You are given a deck of $$$n$$$ cards numbered from $$$1$$$ to $$$n$$$ (not necessarily in this order in the deck). You have to sort the deck by repeating the following operation.

• Choose $$$2 \le k \le n$$$ and split the deck in $$$k$$$ nonempty contiguous parts $$$D_1, D_2,\dots, D_k$$$ ($$$D_1$$$ contains the first $$$|D_1|$$$ cards of the deck, $$$D_2$$$ contains the following $$$|D_2|$$$ cards and so on). Then reverse the order of the parts, transforming the deck into $$$D_k, D_{k-1}, \dots, D_2, D_1$$$ (so, the first $$$|D_k|$$$ cards of the new deck are $$$D_k$$$, the following $$$|D_{k-1}|$$$ cards are $$$D_{k-1}$$$ and so on). The internal order of each packet of cards $$$D_i$$$ is unchanged by the operation.

You have to obtain a sorted deck (i.e., a deck where the first card is $$$1$$$, the second is $$$2$$$ and so on) performing at most $$$n$$$ operations.

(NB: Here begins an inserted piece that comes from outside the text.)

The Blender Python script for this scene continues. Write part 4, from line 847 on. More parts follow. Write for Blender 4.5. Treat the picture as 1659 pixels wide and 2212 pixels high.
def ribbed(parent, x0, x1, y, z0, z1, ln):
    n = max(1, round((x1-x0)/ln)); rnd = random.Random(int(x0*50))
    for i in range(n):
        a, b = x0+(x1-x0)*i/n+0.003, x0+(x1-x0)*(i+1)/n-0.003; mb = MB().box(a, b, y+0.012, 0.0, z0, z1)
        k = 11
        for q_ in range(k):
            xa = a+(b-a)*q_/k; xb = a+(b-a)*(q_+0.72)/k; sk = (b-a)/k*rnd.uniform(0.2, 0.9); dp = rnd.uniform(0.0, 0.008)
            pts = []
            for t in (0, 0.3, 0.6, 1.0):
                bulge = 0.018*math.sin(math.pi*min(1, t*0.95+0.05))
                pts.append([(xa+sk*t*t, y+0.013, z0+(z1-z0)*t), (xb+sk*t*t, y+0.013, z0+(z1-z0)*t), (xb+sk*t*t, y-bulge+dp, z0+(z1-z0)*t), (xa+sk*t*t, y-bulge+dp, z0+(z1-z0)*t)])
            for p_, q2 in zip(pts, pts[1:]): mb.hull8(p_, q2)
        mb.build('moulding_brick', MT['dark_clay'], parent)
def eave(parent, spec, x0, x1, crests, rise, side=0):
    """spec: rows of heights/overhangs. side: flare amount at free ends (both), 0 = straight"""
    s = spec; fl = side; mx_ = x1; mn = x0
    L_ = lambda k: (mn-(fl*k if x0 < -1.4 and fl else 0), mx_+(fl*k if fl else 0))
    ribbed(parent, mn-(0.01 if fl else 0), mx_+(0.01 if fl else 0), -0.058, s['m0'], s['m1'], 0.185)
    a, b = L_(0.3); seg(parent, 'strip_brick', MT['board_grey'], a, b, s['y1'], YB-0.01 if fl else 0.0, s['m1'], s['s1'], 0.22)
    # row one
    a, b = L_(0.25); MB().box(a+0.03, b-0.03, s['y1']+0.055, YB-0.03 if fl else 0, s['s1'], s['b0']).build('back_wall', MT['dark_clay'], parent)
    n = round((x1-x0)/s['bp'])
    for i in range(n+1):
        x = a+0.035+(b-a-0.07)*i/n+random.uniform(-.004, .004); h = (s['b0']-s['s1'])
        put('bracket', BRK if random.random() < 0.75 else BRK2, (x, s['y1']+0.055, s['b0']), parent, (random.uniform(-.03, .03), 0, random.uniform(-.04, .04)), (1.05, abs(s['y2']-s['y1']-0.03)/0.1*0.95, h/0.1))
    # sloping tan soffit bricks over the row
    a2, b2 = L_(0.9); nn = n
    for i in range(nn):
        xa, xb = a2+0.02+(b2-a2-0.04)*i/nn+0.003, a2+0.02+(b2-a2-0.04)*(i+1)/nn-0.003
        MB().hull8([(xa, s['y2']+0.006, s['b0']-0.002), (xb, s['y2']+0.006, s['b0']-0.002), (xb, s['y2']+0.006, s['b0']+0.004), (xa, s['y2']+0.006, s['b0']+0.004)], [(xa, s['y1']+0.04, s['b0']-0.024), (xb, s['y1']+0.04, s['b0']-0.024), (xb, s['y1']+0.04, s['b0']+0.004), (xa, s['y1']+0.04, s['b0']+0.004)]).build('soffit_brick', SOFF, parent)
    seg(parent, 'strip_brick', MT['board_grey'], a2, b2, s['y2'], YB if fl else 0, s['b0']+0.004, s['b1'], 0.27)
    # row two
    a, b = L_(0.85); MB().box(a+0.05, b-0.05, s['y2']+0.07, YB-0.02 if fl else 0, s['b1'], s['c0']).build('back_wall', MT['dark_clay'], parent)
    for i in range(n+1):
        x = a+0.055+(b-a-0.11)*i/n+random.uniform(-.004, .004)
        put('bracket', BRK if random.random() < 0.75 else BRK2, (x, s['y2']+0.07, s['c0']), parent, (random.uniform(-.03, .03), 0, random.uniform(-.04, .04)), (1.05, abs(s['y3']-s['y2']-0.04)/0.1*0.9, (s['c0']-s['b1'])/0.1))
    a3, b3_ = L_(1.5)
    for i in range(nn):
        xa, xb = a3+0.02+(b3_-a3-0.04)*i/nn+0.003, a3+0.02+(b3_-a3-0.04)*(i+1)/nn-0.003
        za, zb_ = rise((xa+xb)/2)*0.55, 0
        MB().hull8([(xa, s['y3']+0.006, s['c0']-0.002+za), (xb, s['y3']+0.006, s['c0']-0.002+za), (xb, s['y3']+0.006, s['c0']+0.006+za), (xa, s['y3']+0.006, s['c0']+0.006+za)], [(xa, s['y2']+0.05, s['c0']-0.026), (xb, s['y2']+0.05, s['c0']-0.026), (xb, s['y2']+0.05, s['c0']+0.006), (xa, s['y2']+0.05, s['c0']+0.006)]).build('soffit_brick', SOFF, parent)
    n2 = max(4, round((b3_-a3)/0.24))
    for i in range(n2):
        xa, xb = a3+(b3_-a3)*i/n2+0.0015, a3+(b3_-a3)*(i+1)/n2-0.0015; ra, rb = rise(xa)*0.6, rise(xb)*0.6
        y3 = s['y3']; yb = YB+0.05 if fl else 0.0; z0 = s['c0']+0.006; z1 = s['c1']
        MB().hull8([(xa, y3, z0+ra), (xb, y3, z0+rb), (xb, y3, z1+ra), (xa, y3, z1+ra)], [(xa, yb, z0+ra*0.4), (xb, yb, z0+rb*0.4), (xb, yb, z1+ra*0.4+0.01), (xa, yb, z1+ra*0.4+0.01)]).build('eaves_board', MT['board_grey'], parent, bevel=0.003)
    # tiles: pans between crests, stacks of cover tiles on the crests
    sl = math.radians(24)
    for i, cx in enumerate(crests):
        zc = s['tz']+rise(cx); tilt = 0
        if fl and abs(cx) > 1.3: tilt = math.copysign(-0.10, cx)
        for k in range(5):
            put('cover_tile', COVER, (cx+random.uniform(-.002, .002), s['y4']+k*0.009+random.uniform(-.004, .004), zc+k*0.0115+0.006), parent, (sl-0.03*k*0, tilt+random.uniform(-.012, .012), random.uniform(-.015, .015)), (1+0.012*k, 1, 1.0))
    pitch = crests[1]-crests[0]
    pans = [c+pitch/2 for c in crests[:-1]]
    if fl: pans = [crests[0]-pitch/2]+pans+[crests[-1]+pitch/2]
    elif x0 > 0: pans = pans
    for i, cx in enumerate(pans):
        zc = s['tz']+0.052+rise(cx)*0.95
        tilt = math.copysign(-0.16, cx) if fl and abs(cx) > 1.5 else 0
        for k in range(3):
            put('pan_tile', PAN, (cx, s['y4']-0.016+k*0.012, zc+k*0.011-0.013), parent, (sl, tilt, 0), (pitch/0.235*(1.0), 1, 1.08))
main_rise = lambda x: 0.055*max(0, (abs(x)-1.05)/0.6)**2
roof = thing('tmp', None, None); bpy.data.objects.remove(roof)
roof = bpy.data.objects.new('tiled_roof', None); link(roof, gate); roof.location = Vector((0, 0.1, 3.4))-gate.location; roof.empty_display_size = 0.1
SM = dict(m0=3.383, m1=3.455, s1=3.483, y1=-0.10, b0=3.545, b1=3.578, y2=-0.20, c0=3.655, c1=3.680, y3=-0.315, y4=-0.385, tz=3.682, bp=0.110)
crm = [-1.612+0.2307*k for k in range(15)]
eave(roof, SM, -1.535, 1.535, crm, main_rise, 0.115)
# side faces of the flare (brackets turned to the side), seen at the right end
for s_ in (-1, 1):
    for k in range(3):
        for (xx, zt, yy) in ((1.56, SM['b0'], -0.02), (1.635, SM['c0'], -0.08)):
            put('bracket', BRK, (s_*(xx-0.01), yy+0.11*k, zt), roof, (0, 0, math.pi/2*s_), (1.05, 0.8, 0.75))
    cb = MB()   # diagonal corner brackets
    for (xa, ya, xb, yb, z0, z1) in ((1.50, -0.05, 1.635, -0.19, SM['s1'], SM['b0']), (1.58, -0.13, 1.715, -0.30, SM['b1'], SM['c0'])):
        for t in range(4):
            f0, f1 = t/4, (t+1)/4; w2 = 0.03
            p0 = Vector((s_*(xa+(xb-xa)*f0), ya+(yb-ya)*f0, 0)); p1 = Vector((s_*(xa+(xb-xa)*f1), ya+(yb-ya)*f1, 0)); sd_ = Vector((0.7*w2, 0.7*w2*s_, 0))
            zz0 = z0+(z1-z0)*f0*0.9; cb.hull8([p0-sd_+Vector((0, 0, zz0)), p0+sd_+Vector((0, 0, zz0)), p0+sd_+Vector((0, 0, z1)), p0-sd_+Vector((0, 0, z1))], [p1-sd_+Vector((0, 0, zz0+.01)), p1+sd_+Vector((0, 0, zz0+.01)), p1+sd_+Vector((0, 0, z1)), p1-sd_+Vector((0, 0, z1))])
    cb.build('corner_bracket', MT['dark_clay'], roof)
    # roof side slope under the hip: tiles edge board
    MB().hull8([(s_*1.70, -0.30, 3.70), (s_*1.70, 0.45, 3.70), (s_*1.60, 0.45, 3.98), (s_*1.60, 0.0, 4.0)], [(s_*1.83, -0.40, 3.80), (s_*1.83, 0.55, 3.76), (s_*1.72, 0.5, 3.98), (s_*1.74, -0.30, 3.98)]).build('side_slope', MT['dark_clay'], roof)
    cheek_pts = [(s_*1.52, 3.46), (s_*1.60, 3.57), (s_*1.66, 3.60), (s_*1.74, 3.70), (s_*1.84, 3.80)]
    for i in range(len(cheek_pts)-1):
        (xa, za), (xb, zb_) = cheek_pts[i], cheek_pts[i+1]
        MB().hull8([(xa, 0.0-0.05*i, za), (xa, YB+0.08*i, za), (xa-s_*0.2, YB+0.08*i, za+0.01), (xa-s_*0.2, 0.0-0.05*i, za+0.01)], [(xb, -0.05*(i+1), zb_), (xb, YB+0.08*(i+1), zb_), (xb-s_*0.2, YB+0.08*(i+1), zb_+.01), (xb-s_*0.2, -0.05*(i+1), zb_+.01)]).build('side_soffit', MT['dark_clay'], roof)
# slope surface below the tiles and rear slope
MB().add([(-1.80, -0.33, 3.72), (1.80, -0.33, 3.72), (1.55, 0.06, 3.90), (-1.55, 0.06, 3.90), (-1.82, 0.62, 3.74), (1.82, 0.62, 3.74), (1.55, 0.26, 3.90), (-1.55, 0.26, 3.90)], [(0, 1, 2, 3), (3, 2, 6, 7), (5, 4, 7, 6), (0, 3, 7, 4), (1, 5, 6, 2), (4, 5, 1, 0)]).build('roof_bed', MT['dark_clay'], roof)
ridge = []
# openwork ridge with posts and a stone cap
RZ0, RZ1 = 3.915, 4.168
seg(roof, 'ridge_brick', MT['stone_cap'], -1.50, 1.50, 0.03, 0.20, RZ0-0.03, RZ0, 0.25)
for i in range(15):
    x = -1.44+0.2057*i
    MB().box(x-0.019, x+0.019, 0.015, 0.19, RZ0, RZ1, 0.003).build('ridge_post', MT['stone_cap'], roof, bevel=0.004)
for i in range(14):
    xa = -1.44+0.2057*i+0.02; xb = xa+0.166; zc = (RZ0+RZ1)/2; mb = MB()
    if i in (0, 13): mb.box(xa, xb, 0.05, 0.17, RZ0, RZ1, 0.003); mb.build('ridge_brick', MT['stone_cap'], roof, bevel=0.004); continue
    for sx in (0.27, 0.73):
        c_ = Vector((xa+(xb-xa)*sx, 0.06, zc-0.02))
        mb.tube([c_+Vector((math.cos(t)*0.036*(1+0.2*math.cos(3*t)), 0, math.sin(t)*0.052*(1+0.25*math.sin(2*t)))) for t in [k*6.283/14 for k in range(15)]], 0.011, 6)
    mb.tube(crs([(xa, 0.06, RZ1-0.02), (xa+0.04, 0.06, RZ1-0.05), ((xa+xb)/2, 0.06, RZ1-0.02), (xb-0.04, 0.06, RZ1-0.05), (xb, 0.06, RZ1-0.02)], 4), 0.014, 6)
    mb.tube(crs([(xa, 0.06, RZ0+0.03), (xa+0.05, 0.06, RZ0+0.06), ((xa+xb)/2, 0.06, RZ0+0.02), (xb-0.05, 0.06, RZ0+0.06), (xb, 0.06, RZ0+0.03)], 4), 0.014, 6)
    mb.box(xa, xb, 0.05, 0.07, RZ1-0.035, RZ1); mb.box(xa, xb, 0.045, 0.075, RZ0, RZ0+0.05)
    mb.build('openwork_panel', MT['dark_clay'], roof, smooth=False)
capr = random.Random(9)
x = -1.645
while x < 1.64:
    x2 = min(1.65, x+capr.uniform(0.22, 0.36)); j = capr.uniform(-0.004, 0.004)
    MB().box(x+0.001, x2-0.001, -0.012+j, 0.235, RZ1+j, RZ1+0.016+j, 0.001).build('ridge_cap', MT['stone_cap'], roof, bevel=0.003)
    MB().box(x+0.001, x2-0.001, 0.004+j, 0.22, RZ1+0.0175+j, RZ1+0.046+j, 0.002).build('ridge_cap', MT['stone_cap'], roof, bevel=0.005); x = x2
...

It can be proven that it is always possible to sort the deck performing at most $$$n$$$ operations.

Examples of operation: The following are three examples of valid operations (on three decks with different sizes).

• If the deck is [3 6 2 1 4 5 7] (so $$$3$$$ is the first card and $$$7$$$ is the last card), we may apply the operation with $$$k=4$$$ and $$$D_1=$$$[3 6], $$$D_2=$$$[2 1 4], $$$D_3=$$$[5], $$$D_4=$$$[7]. Doing so, the deck becomes [7 5 2 1 4 3 6].
• If the deck is [3 1 2], we may apply the operation with $$$k=3$$$ and $$$D_1=$$$[3], $$$D_2=$$$[1], $$$D_3=$$$[2]. Doing so, the deck becomes [2 1 3].
• If the deck is [5 1 2 4 3 6], we may apply the operation with $$$k=2$$$ and $$$D_1=$$$[5 1], $$$D_2=$$$[2 4 3 6]. Doing so, the deck becomes [2 4 3 6 5 1].